Oksana Grischuk and Evgeny Platov

Being a female coach made no difference in her homeland, according to Zoueva. "Men and women were treated the same in Communist Russia. Igor [Shpilband] and I work so well together because we trained at the Red Army Club ice dance school in Moscow, under the same trainers, so we share a common approach to coaching," she said. "We're responsible for creating two new competitive programs for each dance team. I create the lifts and spins; Igor does the main footwork and steps. Then we work together on improvements and corrections. We have similar ideas and I think we're both forward-looking and progressive - we share the same vision of figure skating.

"Basically I create very fast, and tend to like to do it more for the exhibition numbers.
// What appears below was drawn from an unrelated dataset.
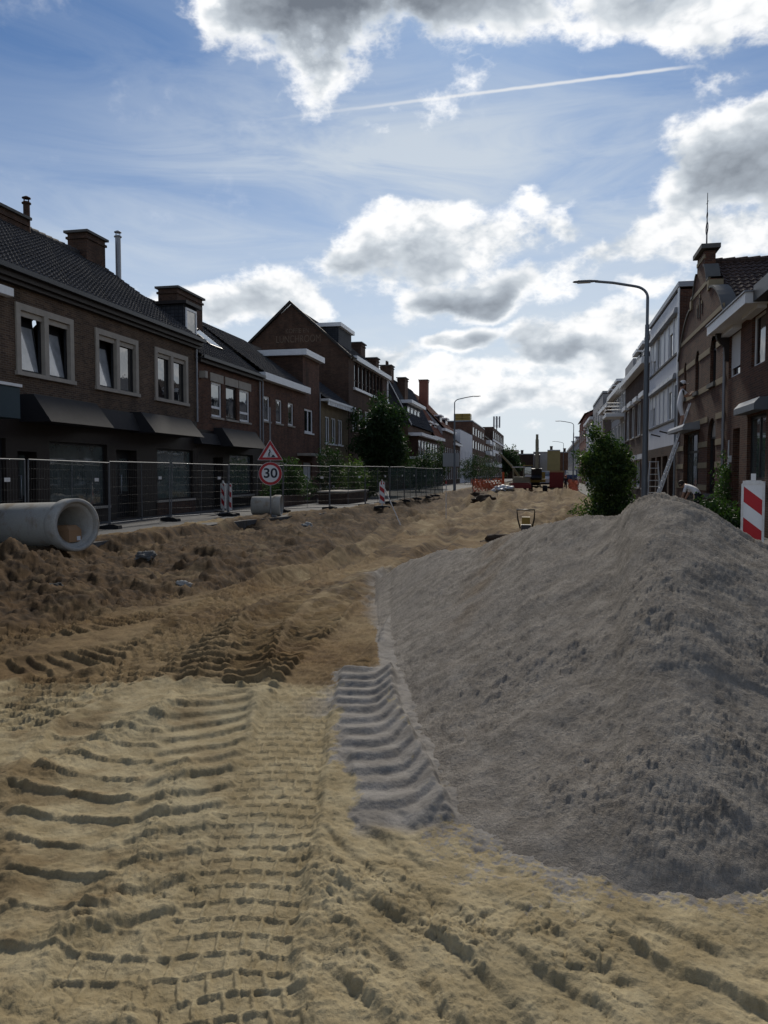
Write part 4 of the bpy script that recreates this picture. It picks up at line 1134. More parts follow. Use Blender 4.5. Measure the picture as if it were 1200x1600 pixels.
def left_three():
    r = building('brick_house', 'red brick house with white eave fascia, four white windows and square flat-topped stair tower', 'house')
    y0, y1, ze = yl(406) + .02, yl(474), 6.7
    yt = yl(499)
    ws = [(yl(411, 640), yl(422, 640), 4.5, 5.85), (yl(431, 640), yl(441, 640), 4.5, 5.85), (yl(450, 640), yl(459, 640), 4.5, 5.85)]
    big = (yl(472.5, 650), yl(489, 650), 4.25, 5.75); sl = (yl(478, 585), yl(482.5, 585), 7.2, 8.4)
    door = (yl(474, 740), yl(488, 740), .15, 2.35)
    gw = (yl(425, 740), yl(462, 740), .8, 2.3)
    wall(r, TL, y0, y1, 0, ze, ws + [big if big[0] < y1 - 99 else (y0 + .5, y0 + .6, .2, .3)][:0] + ws[:0] + [gw], 'brick_red')
    wall(r, TL, y1, yt, 0, 9.0, [big, sl, door] if big[0] > y1 else [(y1 + .25, big[1], big[2], big[3]), sl, door], 'brick_red', name='tower_wall')
    if big[0] <= y1: big = (y1 + .25, big[1], big[2], big[3])
    for w in ws: window(r, TL, *w, 'white_paint', 1, 1, .07, .10, 'stone', 'glass')
    window(r, TL, *big, 'white_paint', 2, 1, .06, .12, 'white_paint', 'glass')
    window(r, TL, *sl, 'white_paint', 1, 1, .06, .10, None, 'glass', name='slit_window')
    window(r, TL, *gw, 'white_paint', 3, 1, .08, .08, 'stone', 'glass_dim')
    d = MB(TL).box(*door, -.2, -.14).build('door', 'door_white', r)
    MB(TL).box(door[1] - .2, door[1] - .14, 1.1, 1.3, -.137, -.08).build('handle', 'steel_galv', d)
    MB(TL).box(door[0] - 1.2, door[1] + .2, 2.75, 2.9, .003, .9).build('porch_roof', 'stone', r)
    # tower body
    mb = MB(); mb.box(XL - 4.2, XL - .003, y1, yt, 6.0, 9.0); mb.build('tower', 'brick_dark', r)
    MB().box(XL - 4.5, XL + .35, y1 - .35, yt + .2, 9.0, 9.36).build('tower_cornice', 'white_paint', r)
    body(r, XL - 8, XL, y0, yt, 6.5, 'brick_dark')
    MB(TL).box(y0, y1 + .5, ze - .05, ze + .33, -.2, .35).build('fascia', 'white_paint', r)
    xr_, zr_ = XL - 4.0, 10.1
    tile_slope((XL + .2, y0, ze + .335), (XL + .2, y1, ze + .335), (xr_, y0, zr_), (xr_, y1, zr_)).build('roof_tiles', 'tile_dark', r)['kind'] = 'stuff'
    MB().quad((XL - 8, y0, ze), (XL - 8, yt, ze), (xr_, yt, zr_), (xr_, y0, zr_)).build('rear_roof', 'tile_dark', r)
    pipe_down(r, XL + .09, y0 + .25, 2.8, ze - .1)
    pipe_down(r, XL + .09, yt - .1, .1, 7.0)
    return r
left_three()


def left_gable():
    # low yellow annex
    ya, yb = yl(502), yl(544)
    r = building('yellow_annex', 'low yellow brick house front with scalloped white awning edge and small slate roof', 'house')
    ws = [(yl(508, 660), yl(515, 660), 3.75, 5.6), (yl(518, 660), yl(525, 660), 3.75, 5.6), (yl(528, 660), yl(535, 660), 3.75, 5.6)]
    gws = [(ya + 1, ya + 3.4, .7, 2.4), (ya + 4.6, ya + 5.6, .05, 2.3)]
    wall(r, TL, ya, yb, 0, 6.5, ws + gws, 'brick_yellow')
    for w in ws: window(r, TL, *w, 'white_paint', 2, 1, .06, .09, 'white_paint', 'glass')
    window(r, TL, *gws[0], 'white_paint', 2, 1, .06, .09, 'stone', 'glass_dim')
    MB(TL).box(*gws[1], -.2, -.15).build('door', 'door_brown', r)
    mb = MB(TL); mb.box(ya, yb + .3, 6.55, 6.7, -.1, .55); n = 16
    for i in range(n):
        a = ya + (yb - ya) * i / n; mb.box(a + .08, a + (yb - ya) / n - .08, 6.28, 6.549, .45, .52)
    mb.build('awning_edge', 'white_paint', r)
    body(r, XL - 6, XL, ya, yb, 6.5, 'brick_dark')
    tile_slope((XL + .3, ya, 6.705), (XL + .3, yb, 6.705), (XL - 2.6, ya, 8.9), (XL - 2.6, yb, 8.9)).build('roof_tiles', 'tile_slate', r)['kind'] = 'stuff'
    MB().quad((XL - 6, ya, 6.5), (XL - 6, yb, 6.5), (XL - 2.6, yb, 8.9), (XL - 2.6, ya, 8.9)).build('rear_roof', 'tile_slate', r)
    # tall gabled house
    r = building('gabled_house', 'tall brown brick house whose blank gable bears faded painted lettering', 'house')
    y0, y1 = yl(545), yl(606)
    pk = U(454, 476, y=y0); ec = U(546, 556, y=y0); ze = ec.z; xr_, zr_ = pk.x, pk.z; xb = 2 * xr_ - XL
    wall(r, TF(y0), xb, XL, 0, ze, [], 'brick_dark', name='gable_wall', extra=[[(xb, ze), (XL, ze), (xr_, zr_)]])
    # verge boards
    for (p, q) in (((XL + .25, ze - .2), (xr_, zr_ + .06)), ((xb - .25, ze - .2), (xr_, zr_ + .06))):
        MB().prism([(p[0], p[1]), (q[0], q[1]), (q[0], q[1] + .22), (p[0], p[1] + .22)], y0 - .25, y0 + .05, 1).build('verge', 'dark_wood', r)
    # painted letters, nearly gone
    for txt, px0, px1, pyb, h in (('KOFFIE EN', 446, 482, 521, 5.5), ('LUNCHROOM', 431, 500, 536, 8.5)):
        cu = bpy.data.curves.new('lettering', 'FONT'); cu.body = txt; cu.size = 1; cu.align_x = 'LEFT'
        to = bpy.data.objects.new('tmp', cu); COL.objects.link(to); bpy.context.view_layer.update()
        me = bpy.data.meshes.new_from_object(to.evaluated_get(bpy.context.evaluated_depsgraph_get())); bpy.data.objects.remove(to, do_unlink=True)
        xs = [v.co.x for v in me.vertices]; w = max(xs) - min(xs)
        a = U(px0, pyb, y=y0); b = U(px1, pyb, y=y0)
        sx = (b.x - a.x) / w; sz = h * 1.35 * (a.y / 1200) / 0.7
        for v in me.vertices: v.co = Vector((a.x + v.co.x * sx, y0 - .006, a.z + v.co.y * sz))
        me.materials.clear(); me.materials.append(M['ghost_paint'])
        o = bpy.data.objects.new('lettering', me); COL.objects.link(o); o.parent = r
    zt, zb = 10.45, 8.45
    ya, yb = yl(553, 600), yl(598, 620)
    n = 8; sw = (yb - ya) / n
    ws = [(ya + i * sw + .10, ya + (i + 1) * sw - .10, zb, zt) for i in range(n)]
    w2 = [(y0 + 1.2 + i * 2.1, y0 + 2.7 + i * 2.1, 5.0, 6.9) for i in range(5)] + [(y0 + 1.2 + i * 3.2, y0 + 3.2 + i * 3.2, .6, 2.6) for i in range(3)]
    wall(r, TL, y0 + .004, y1, 0, ze - .02, ws + w2, 'brick_dark')
    for w in ws: window(r, TL, *w, 'dark_wood', 1, 1, .10, .08, None, 'glass_dim', bars=[zb + .6])
    for w in w2: window(r, TL, *w, 'white_paint', 2, 1, .10, .09, 'stone', 'glass_dim')
    MB(TL).box(ya - .3, y1 + .1, zt + .05, zt + .42, -.1, .35).build('fascia', 'white_paint', r)
    MB(TL).box(ya - .2, y1, zb - .22, zb - .02, -.1, .18).build('sill_band', 'white_paint', r)
    MB(TL).box(y1 - .5, y1 - .28, zb, zt, .003, .1).build('white_post', 'white_paint', r)
    body(r, xb, XL, y0 + .004, y1, ze - .02, 'brick_dark')
    tile_slope((XL + .3, y0 - .1, ze - .1), (XL + .3, y1, ze - .1), (xr_, y0 - .1, zr_), (xr_, y1, zr_)).build('roof_tiles', 'tile_dark', r)['kind'] = 'stuff'
    MB().quad((xb - .3, y0, ze - .1), (xb - .3, y1, ze - .1), (xr_, y1, zr_), (xr_, y0, zr_)).build('rear_roof', 'tile_dark', r)
    MB().poly([(XL, y1, ze), (xr_, y1, zr_ - .05), (xb, y1, ze)]).build('gable', 'brick_dark', r)
    # flat dormer
    p = U(527, 520, x=XL - 1.6)
    d = MB().box(XL - 3.4, XL - 1.2, y0 + 1.5, y0 + 5.5, ze, 13.2).build('dormer', 'tile_slate', r)
    MB().box(XL - 3.6, XL - .95, y0 + 1.3, y0 + 5.7, 13.2, 13.5).build('dormer_fascia', 'white_paint', d)
    chimney(r, XL - 3.0, XL - 1.8, y1 - 3.4, y1 - 1.7, 11.6, U(588, 559, x=XL - 2.4).z, 'brick_dark')
    chimney(r, XL - 2.0, XL - .8, y1 - 1.5, y1 - .3, 11.0, U(598, 573, x=XL - 1.4).z, 'brick_dark')
    return r
left_gable()


def slate_house():
    r = building('slate_house', 'steep dark slate-roofed house with white dormer and white bay window behind the big tree', 'house')
    y0, y1 = yl(637), yl(674)
    ze = 7.0
    ap = U(607, 585, y=y0); xr_, zr_ = ap.x - .4, ap.z
    xb = 2 * xr_ - XL
    ws = [(y0 + 1 + i * 2.4, y0 + 2.8 + i * 2.4, .8, 2.3) for i in range(7)]
    wall(r, TL, y0, y1, 0, ze, ws, 'brick_dark')
    for w in ws: window(r, TL, *w, 'white_paint', 2, 1, .1, .1, 'stone', 'glass_dim')
    body(r, xb, XL, y0, y1, ze, 'brick_dark')
    tile_slope((XL + .3, y0, ze), (XL + .3, y1, ze), (xr_, y0, zr_), (xr_, y1, zr_), .35, .3).build('roof_tiles', 'tile_slate', r)['kind'] = 'stuff'
    MB().quad((xb, y0, ze), (xb, y1, ze), (xr_, y1, zr_), (xr_, y0, zr_)).build('rear_roof', 'tile_slate', r)
    MB().poly([(XL + .2, y0 - .01, ze), (xr_, y0 - .01, zr_), (xb, y0 - .01, ze)]).build('tiled_gable', 'tile_slate', r)
    MB().poly([(XL, y1, ze), (xr_, y1, zr_), (xb, y1, ze)]).build('gable', 'brick_dark', r)
    # barge board along the near slope
    MB().prism([(XL + .45, ze - .1), (xr_, zr_ + .1), (xr_, zr_ + .25), (XL + .45, ze + .1)], y0 - .3, y0 - .02, 1).build('barge_board', 'zinc', r)
    # bay
    ba, bb = y0 + 1.0, y1 - 1.0
    TB = lambda u, v, w: (XL + 1.0 + w, u, v)
    n = 7; sw = (bb - ba) / n
    bw = [(ba + i * sw + .15, ba + (i + 1) * sw - .15, 3.6, 5.4) for i in range(n)]
    wall(r, TB, ba, bb, 2.6, 5.8, bw, 'brick_dark', name='bay_wall')
    for w in bw: window(r, TB, *w, 'white_paint', 1, 1, .05, .14, None, 'glass')
    MB().quad((XL, ba, 2.6), (XL + 1.0, ba, 2.6), (XL + 1.0, ba, 5.8), (XL, ba, 5.8)).build('bay_cheek', 'brick_dark', r)
    mb = MB(); mb.box(XL - .5, XL + 1.5, ba - .6, bb + .4, 5.8, 6.15); mb.box(XL - .2, XL + 1.15, ba - .15, bb + .1, 3.3, 3.55); mb.box(XL, XL + 1.2, ba - .2, bb, 2.45, 2.6)
    mb.build('bay_cornice', 'white_paint', r)
    # dormer
    da, db = yl(642, 650), yl(662, 650); TD = lambda u, v, w: (XL - .4 + w, u, v)
    n = 4; sw = (db - da) / n
    dw_ = [(da + i * sw + .12, da + (i + 1) * sw - .12, 7.9, 9.2) for i in range(n)]
    wall(r, TD, da, db, 7.2, 9.5, dw_, 'tile_slate', name='dormer')
    MB().quad((XL - .4, da, 7.2), (XL - 3, da, 7.2), (XL - 3, da, 9.5), (XL - .4, da, 9.5)).build('dormer_cheek', 'tile_slate', r)
    for w in dw_: window(r, TD, *w, 'white_paint', 1, 1, .05, .16, None, 'glass', name='dormer_window')
    MB().box(XL - 3.4, XL + .2, da - .5, db + .5, 9.5, 9.85).build('dormer_cornice', 'white_paint', r)
    chimney(r, xr_ - .6, xr_ + .6, y0 + .3, y0 + 2.0, zr_ - .8, zr_ + 1.0, 'brick_dark', pots=2)
    chimney(r, xr_ + .4, xr_ + 1.3, y0 + 5, y0 + 7.0, zr_ - 2.5, zr_ + .2, 'brick_dark')
    return r
slate_house()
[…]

Igor, on the other hand, loves to make competition programs, which is great because it's so hard. All of the elements in pairs and singles take a lot of time, and with ice dance you constantly have to create new steps and moves to keep the audience's attention, yet without the drama of the lifts, jumps and throws of pairs skating. That can be tough. Capturing an arena's attention just from steps is hard to do, and luckily for our teams, this is something Igor is great at."

The Payoff

All of these famous former competitors-turned-coaches have more than their origins in common. As teachers, they have continued to live by the creed that hard work produces results. And for those whose jobs it is to direct the young talent of today, that means their work ethic - built through the adversity they faced in their homeland and fine-tuned along the way - is a huge factor in their coaching roles. Evgeny Platov summed it up: "I always thought coaches had it easy, that as skaters the pressure was on us. Now I know differently. Just when the students finish their practice and leave the ice, a coach's day begins - plans to be made, programs to create, a million little details. If onl\y I knew that back then, I would have given them a lot more credit."

"She can get skaters to believe in themselves and in her. She tells them 'the beautiful lie,' until it becomes the truth. The trick is to make them believe, and she has that gift."

- Evgeny Platov describing Tatiana Tarasova

"The U.S. skating programs operated under Russian tutelage are in good hands, and the huge infusion of Russian culture into the American training methods is producing good results"

- Alexander Zhulin

"When I went out on my own as a coach in late 2002, it was very easy for me to work with anyone, because I had been involved in skating for so many years already. I never felt I had to prove myself. It was actually shocking how many skaters started using programs I helped design."